By Tamara Palmer  |  January 22, 2014
Credit: Dio Deka

This year's Winter Fancy Food Show at Moscone Center showed off more than 80,000 specialty food products from 35 nations in three days. That's a lot of information – and snacks – to ingest in a short amount of time. We braved the crowds and dove into bites of Morimoto soba ale cheese and Jose Andres potato chips. We even pushed aside the Hornie Korn and Perky Jerky in order to sift through the madness and bring you the five most important San Francisco-appropriate takeaways from the convention.

• Chronicle Books has a lot of forthcoming titles to get excited about this year, including a bread bible from Josey Baker of The Mill, a sushi instructional from Hiro Sone and Lissa Doumani of Ame, a second book of butchering insight from Ryan Farr of 4505 Meats, secrets from Nick Balla and Cortney Burns at Bar Tartine and dessert techniques from Yigit Pura of Tout Sweet Patisserie.

• Dio Deka, a Greek restaurant in Los Gatos, has spun off a packaged food line. Popular menu items such as lamb meatballs, moussaka (beef and lamb casserole), tzatziki (cucumber yogurt dip) and the feta cheese spreads tirokafteri and htpiti are now available for the home kitchen. The products made their debut at the show, and will be on TBA grocery store shelves in the coming months.

• Numi Tea is moving out of its funky East Oakland headquarters to 23rd and Broadway in the heart of Uptown's flourishing food scene. Look for the doors to open in the coming months. The company is also getting ready to release a new chocolate-focused line called Indulgent Tea, a naughty response to last year's vegetable-based Savory Tea launch.

• San Francisco chai specialist David Rio is plotting a retail store in the city but a rep says it probably won't happen until late 2015.

• Our favorite new bites from SF-based artisan food producers were mango coconut caramel spread from Hey Boo and sesame-seaweed popcorn from 479° Popcorn, two flavors that celebrate the diversity of Asian culture in the Bay Area. That said, popcorn was the most overwhelming and ubiquitous item seen at the Winter Fancy Food show.
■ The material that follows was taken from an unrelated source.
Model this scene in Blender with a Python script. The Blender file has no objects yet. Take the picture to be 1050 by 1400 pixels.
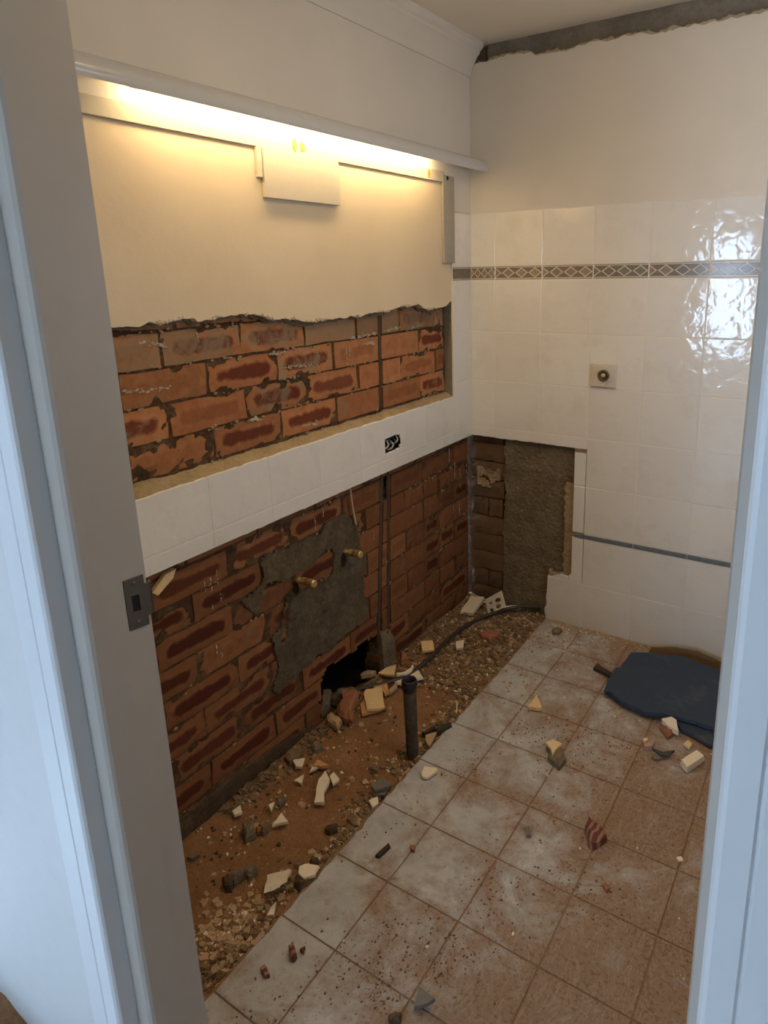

We must have seen 200 different kinds.

And it wouldn't be a Fancy Food Show without some bonus rumor-mongering, so take this with a grain of salt (or dash of fish sauce): A Pok Pok rep got visibly uncomfortable and would "neither confirm nor deny" that Andy Ricker would generally be interested in opening a restaurant in the Bay Area. It probably won't be happening any time too soon, especially since the hugely successful chef has a lot on his hands these days with his three cult-followed restaurants in New York and Portland.